> **REQUEST**: Extract the full listing below without altering a single character.

______________________________

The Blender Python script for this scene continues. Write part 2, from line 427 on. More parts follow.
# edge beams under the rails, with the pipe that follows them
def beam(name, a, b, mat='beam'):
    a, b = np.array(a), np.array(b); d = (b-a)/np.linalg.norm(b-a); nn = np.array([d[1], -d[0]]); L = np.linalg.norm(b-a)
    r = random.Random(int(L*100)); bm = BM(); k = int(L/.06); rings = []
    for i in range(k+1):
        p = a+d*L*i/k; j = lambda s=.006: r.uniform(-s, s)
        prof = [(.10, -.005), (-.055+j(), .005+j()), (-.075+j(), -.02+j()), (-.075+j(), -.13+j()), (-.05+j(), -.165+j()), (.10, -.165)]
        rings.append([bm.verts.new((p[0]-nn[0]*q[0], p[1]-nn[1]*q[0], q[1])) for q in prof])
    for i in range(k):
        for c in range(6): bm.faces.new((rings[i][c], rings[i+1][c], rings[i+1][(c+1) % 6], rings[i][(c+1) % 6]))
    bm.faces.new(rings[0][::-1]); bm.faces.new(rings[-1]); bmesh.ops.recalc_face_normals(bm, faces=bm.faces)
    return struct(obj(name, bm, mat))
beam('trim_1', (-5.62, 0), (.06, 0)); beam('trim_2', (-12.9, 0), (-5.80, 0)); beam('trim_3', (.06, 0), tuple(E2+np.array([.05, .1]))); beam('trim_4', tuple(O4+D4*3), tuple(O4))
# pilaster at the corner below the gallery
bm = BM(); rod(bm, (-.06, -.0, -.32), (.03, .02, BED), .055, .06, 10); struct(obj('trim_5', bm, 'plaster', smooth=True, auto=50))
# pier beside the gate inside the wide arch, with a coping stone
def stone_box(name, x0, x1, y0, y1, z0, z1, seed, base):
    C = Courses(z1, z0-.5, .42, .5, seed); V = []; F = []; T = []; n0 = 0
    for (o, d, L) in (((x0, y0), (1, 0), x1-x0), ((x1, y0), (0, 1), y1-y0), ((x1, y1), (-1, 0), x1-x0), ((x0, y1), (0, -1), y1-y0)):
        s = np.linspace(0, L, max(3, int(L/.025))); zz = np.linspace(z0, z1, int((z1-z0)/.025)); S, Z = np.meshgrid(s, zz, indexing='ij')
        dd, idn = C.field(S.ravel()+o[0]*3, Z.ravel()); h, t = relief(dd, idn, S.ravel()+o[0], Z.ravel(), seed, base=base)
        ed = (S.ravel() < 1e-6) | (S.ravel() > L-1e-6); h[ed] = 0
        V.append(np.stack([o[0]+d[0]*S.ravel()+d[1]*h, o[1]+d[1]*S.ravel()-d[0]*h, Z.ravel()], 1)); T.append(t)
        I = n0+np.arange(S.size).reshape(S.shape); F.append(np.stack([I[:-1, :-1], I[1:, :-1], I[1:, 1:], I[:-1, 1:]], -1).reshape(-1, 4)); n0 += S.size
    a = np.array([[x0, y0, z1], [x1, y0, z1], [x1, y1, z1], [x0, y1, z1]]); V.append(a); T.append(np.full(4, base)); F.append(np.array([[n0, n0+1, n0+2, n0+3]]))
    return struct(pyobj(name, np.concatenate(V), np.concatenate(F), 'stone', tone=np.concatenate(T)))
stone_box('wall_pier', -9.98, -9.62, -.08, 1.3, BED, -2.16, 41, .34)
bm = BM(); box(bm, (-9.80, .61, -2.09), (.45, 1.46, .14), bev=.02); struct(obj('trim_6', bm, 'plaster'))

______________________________

> **CORRECT RESPONSE**:
The Blender Python script for this scene continues. Write part 2, from line 427 on. More parts follow.
# edge beams under the rails, with the pipe that follows them
def beam(name, a, b, mat='beam'):
    a, b = np.array(a), np.array(b); d = (b-a)/np.linalg.norm(b-a); nn = np.array([d[1], -d[0]]); L = np.linalg.norm(b-a)
    r = random.Random(int(L*100)); bm = BM(); k = int(L/.06); rings = []
    for i in range(k+1):
        p = a+d*L*i/k; j = lambda s=.006: r.uniform(-s, s)
        prof = [(.10, -.005), (-.055+j(), .005+j()), (-.075+j(), -.02+j()), (-.075+j(), -.13+j()), (-.05+j(), -.165+j()), (.10, -.165)]
        rings.append([bm.verts.new((p[0]-nn[0]*q[0], p[1]-nn[1]*q[0], q[1])) for q in prof])
    for i in range(k):
        for c in range(6): bm.faces.new((rings[i][c], rings[i+1][c], rings[i+1][(c+1) % 6], rings[i][(c+1) % 6]))
    bm.faces.new(rings[0][::-1]); bm.faces.new(rings[-1]); bmesh.ops.recalc_face_normals(bm, faces=bm.faces)
    return struct(obj(name, bm, mat))
beam('trim_1', (-5.62, 0), (.06, 0)); beam('trim_2', (-12.9, 0), (-5.80, 0)); beam('trim_3', (.06, 0), tuple(E2+np.array([.05, .1]))); beam('trim_4', tuple(O4+D4*3), tuple(O4))
# pilaster at the corner below the gallery
bm = BM(); rod(bm, (-.06, -.0, -.32), (.03, .02, BED), .055, .06, 10); struct(obj('trim_5', bm, 'plaster', smooth=True, auto=50))
# pier beside the gate inside the wide arch, with a coping stone
def stone_box(name, x0, x1, y0, y1, z0, z1, seed, base):
    C = Courses(z1, z0-.5, .42, .5, seed); V = []; F = []; T = []; n0 = 0
    for (o, d, L) in (((x0, y0), (1, 0), x1-x0), ((x1, y0), (0, 1), y1-y0), ((x1, y1), (-1, 0), x1-x0), ((x0, y1), (0, -1), y1-y0)):
        s = np.linspace(0, L, max(3, int(L/.025))); zz = np.linspace(z0, z1, int((z1-z0)/.025)); S, Z = np.meshgrid(s, zz, indexing='ij')
        dd, idn = C.field(S.ravel()+o[0]*3, Z.ravel()); h, t = relief(dd, idn, S.ravel()+o[0], Z.ravel(), seed, base=base)
        ed = (S.ravel() < 1e-6) | (S.ravel() > L-1e-6); h[ed] = 0
        V.append(np.stack([o[0]+d[0]*S.ravel()+d[1]*h, o[1]+d[1]*S.ravel()-d[0]*h, Z.ravel()], 1)); T.append(t)
        I = n0+np.arange(S.size).reshape(S.shape); F.append(np.stack([I[:-1, :-1], I[1:, :-1], I[1:, 1:], I[:-1, 1:]], -1).reshape(-1, 4)); n0 += S.size
    a = np.array([[x0, y0, z1], [x1, y0, z1], [x1, y1, z1], [x0, y1, z1]]); V.append(a); T.append(np.full(4, base)); F.append(np.array([[n0, n0+1, n0+2, n0+3]]))
    return struct(pyobj(name, np.concatenate(V), np.concatenate(F), 'stone', tone=np.concatenate(T)))
stone_box('wall_pier', -9.98, -9.62, -.08, 1.3, BED, -2.16, 41, .34)
bm = BM(); box(bm, (-9.80, .61, -2.09), (.45, 1.46, .14), bev=.02); struct(obj('trim_6', bm, 'plaster'))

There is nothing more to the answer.